**What is being asked**
Find the line containing "Write part 3" in the material below; copy that line and all following lines exactly.

**Exercise input**
━━━━━━

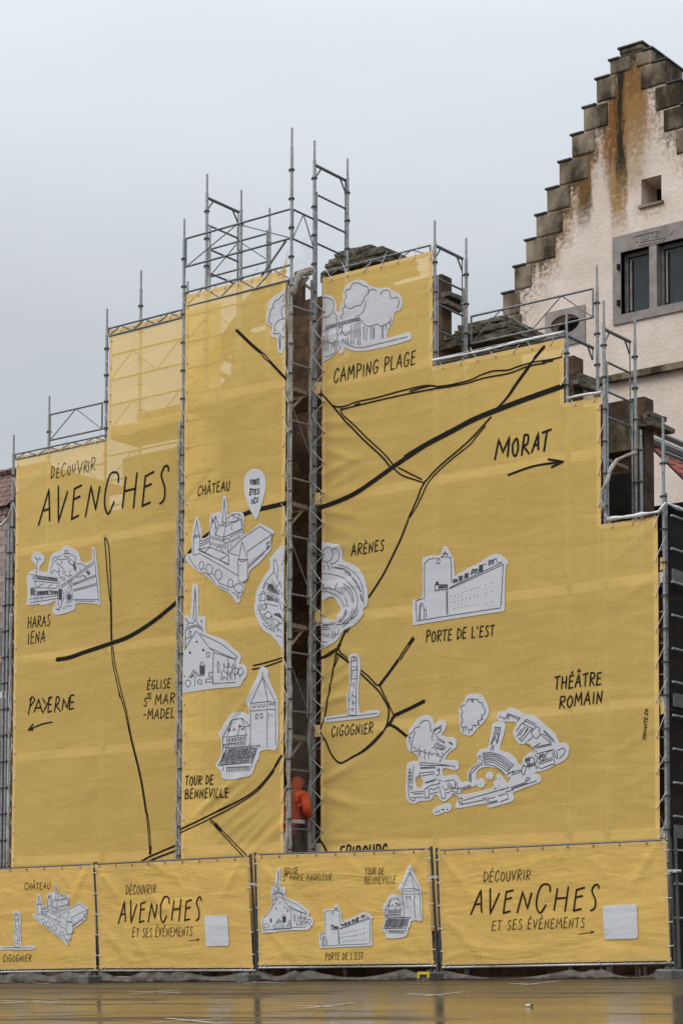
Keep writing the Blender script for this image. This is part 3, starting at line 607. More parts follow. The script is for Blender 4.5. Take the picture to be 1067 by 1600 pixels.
# end frames with corner gussets
def ef(par, px, py, Y0, rails, g=.2): p = atY(px, py, Y0); end_frame(par, p.x, Y0, YR, p.z, rails, g)
z = lambda x, y0, y1, Y: atY(x, y0, Y).z-atY(x, y1, Y).z
ef(sB, 492.5, 258, 0, (0, z(495, 258, 303, 0), z(495, 258, 341, 0), z(495, 258, 379, 0)))
ef(sB, 324, 309, 0, (0, z(326, 309, 351, 0), z(326, 309, 388, 0), z(326, 309, 425, 0)))
ef(sC, 679, 383, PB, (0, z(680, 383, 433, 0), z(680, 383, 474, 0), z(680, 383, 515, 0)))
ef(sC, 884.5, 524, PB, (0,)); ef(sC, 943, 514, PB, (0, z(945, 514, 564, 0), z(945, 514, 610, 0), z(945, 514, 650, 0)))
ef(sC, 1036, 706, PB, (0,))
# guard rails of the tower top: front, back and the short return
def rf(par, x0, y0, x1, Y, dz_px, nv=2, r=.018, post=True):
    a = atY(x0, y0, Y); X1 = atY(x1, y0, Y).x; dz = a.z-atY(x0, y0+dz_px, Y).z
    return rail_frame(par, a, (X1, Y, a.z), dz, nv=nv, r=r, post=post)
rf(sB, 291, 373, 455, YB, 44, 1); rf(sB, 291, 457, 455, YB, 22, 3, .018)
rf(sB, 327, 390, 421, YR, 43, 1); 
a = atY(457.5, 327, YB); c = Vector((a.x, 0, a.z)); rail_frame(sB, a, c, a.z-atY(457, 373, YB).z, nv=1, r=.018)
m_ = MB(); p = atY(403, 440, YB+.05); q = atY(447, 376, YB+.05); m_.tube([p, q], .02, 6); m_.build('brace', M['rail'], sB)
# guard rails over the left section
rf(sA, 25, 710, 166, 0, 8, 4, .016); rf(sA, 79, 648, 160, YR-.05, 40, 1); rf(sA, 170, 513.5, 284, 0, 12, 3, .018)
# ... and over the right section
rf(sC, 736, 494.5, 926, YR-.06, 43, 2); rf(sC, 502, 427, 672, .02, 14, 3, .016); rf(sC, 684, 560, 882, .02, 8, 4, .016)
# rails behind the banners, every half metre, V-braced in alternate panels
def backrails(par, X0, X1, Y, ztop, zlow=2.2):
    zc = ztop; k = 0
    while zc > zlow:
        if k % 2 == 0: rail_frame(par, (X0+.03, Y, zc), (X1-.03, Y, zc), .47, nv=2, r=.017, post=False)
        zc -= .47; k += 1
TA1 = atY(27.6, 714, 0).z; TA2 = atY(175, 516, 0).z; TB = atY(292, 462, YB).z
TC = [atY(502, 436, 0).z, atY(684, 571, 0).z, atY(888, 629, 0).z, atY(945, 819, 0).z]
backrails(sA, XA0, XA1, .06, TA1-.45); backrails(sA, XA1, XB0, .06, TA2-.45); backrails(sB, XB0, XB1, YB+.06, TB-.35)
for i in range(4): backrails(sC, XC[i], XC[i+1], .06, TC[i]-.5)
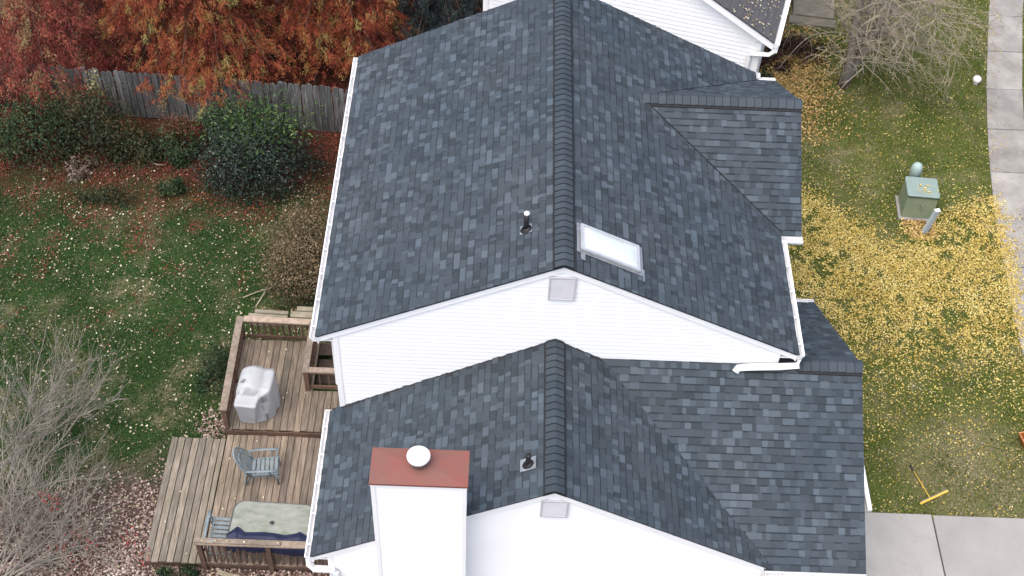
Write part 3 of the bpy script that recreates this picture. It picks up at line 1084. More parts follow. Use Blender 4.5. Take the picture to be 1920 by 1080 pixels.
for u0, u1 in ((-.05, -.012), (SW_ + .012, SW_ + .05)):
    sk_box(u0, u1, -.01, SH_ + .01, .02, .026).build('flashing', 'flashing', sky)
#@@PART2
# ---------------------------------------------------------------- neighbouring house
nbr = thing('neighbour_house', 'white sided neighbouring house with leaf-strewn dark roof beyond the main roof', 'house', (4.97, 9.54, 0), R(-15))
NE, NS, NWD, NLEN = 4.0, 0.55, 6.95, 10.0    # local: u to the left is -x, gable at y = 0


def nz(x):
    return NE + NS * (NWD / 2 - abs(x + NWD / 2))


MB().prism([(-.3, .27, 0), (-NWD + .02, .27, 0), (-NWD + .02, .27, NE - .1), (-NWD / 2, .27, nz(-NWD / 2) - .12), (-.3, .27, nz(-.3) - .12)], (0, NLEN - .4, 0)).build('wall', 'siding', nbr)
siding(nbr, (0, .25, 0), (1, 0, 0), [(-NWD + .02, 1.0), (-.3, 1.0), (-.3, nz(-.3) - .12), (-NWD / 2, nz(-NWD / 2) - .12), (-NWD + .02, NE - .1)], e=.115, th=.018)
for x0, x1 in ((-.42, -.27), (-NWD, -NWD + .12)):
    MB().box((x0, .215, 0), (x1, .30, NE - .1)).build('corner_trim', 'trim', nbr)
for sgn in (0, 1):
    xe = 0.0 if sgn else -NWD
    a, b = (-NWD / 2, nz(-NWD / 2)), (xe, nz(xe))
    MB().prism([(a[0], .0, a[1] - .04), (b[0], .0, b[1] - .04), (b[0], .0, b[1] - .22), (a[0], .0, a[1] - .22)], (0, .03, 0)).build('rake_trim', 'trim', nbr)
    MB().prism([(a[0], -.02, a[1] - .03), (b[0], -.02, b[1] - .03), (b[0], -.02, b[1]), (a[0], -.02, a[1])], (0, NLEN, 0)).build('roof', 'nbr_roof', nbr)
    # soffit under the rake
    MB().prism([(a[0], .03, a[1] - .2), (b[0], .03, b[1] - .2), (b[0], .03, b[1] - .22), (a[0], .03, a[1] - .22)], (0, .2, 0)).build('soffit', 'trim', nbr)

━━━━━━

**Worked answer**
Write part 3 of the bpy script that recreates this picture. It picks up at line 1084. More parts follow. Use Blender 4.5. Take the picture to be 1920 by 1080 pixels.
for u0, u1 in ((-.05, -.012), (SW_ + .012, SW_ + .05)):
    sk_box(u0, u1, -.01, SH_ + .01, .02, .026).build('flashing', 'flashing', sky)
#@@PART2
# ---------------------------------------------------------------- neighbouring house
nbr = thing('neighbour_house', 'white sided neighbouring house with leaf-strewn dark roof beyond the main roof', 'house', (4.97, 9.54, 0), R(-15))
NE, NS, NWD, NLEN = 4.0, 0.55, 6.95, 10.0    # local: u to the left is -x, gable at y = 0


def nz(x):
    return NE + NS * (NWD / 2 - abs(x + NWD / 2))


MB().prism([(-.3, .27, 0), (-NWD + .02, .27, 0), (-NWD + .02, .27, NE - .1), (-NWD / 2, .27, nz(-NWD / 2) - .12), (-.3, .27, nz(-.3) - .12)], (0, NLEN - .4, 0)).build('wall', 'siding', nbr)
siding(nbr, (0, .25, 0), (1, 0, 0), [(-NWD + .02, 1.0), (-.3, 1.0), (-.3, nz(-.3) - .12), (-NWD / 2, nz(-NWD / 2) - .12), (-NWD + .02, NE - .1)], e=.115, th=.018)
for x0, x1 in ((-.42, -.27), (-NWD, -NWD + .12)):
    MB().box((x0, .215, 0), (x1, .30, NE - .1)).build('corner_trim', 'trim', nbr)
for sgn in (0, 1):
    xe = 0.0 if sgn else -NWD
    a, b = (-NWD / 2, nz(-NWD / 2)), (xe, nz(xe))
    MB().prism([(a[0], .0, a[1] - .04), (b[0], .0, b[1] - .04), (b[0], .0, b[1] - .22), (a[0], .0, a[1] - .22)], (0, .03, 0)).build('rake_trim', 'trim', nbr)
    MB().prism([(a[0], -.02, a[1] - .03), (b[0], -.02, b[1] - .03), (b[0], -.02, b[1]), (a[0], -.02, a[1])], (0, NLEN, 0)).build('roof', 'nbr_roof', nbr)
    # soffit under the rake
    MB().prism([(a[0], .03, a[1] - .2), (b[0], .03, b[1] - .2), (b[0], .03, b[1] - .22), (a[0], .03, a[1] - .22)], (0, .2, 0)).build('soffit', 'trim', nbr)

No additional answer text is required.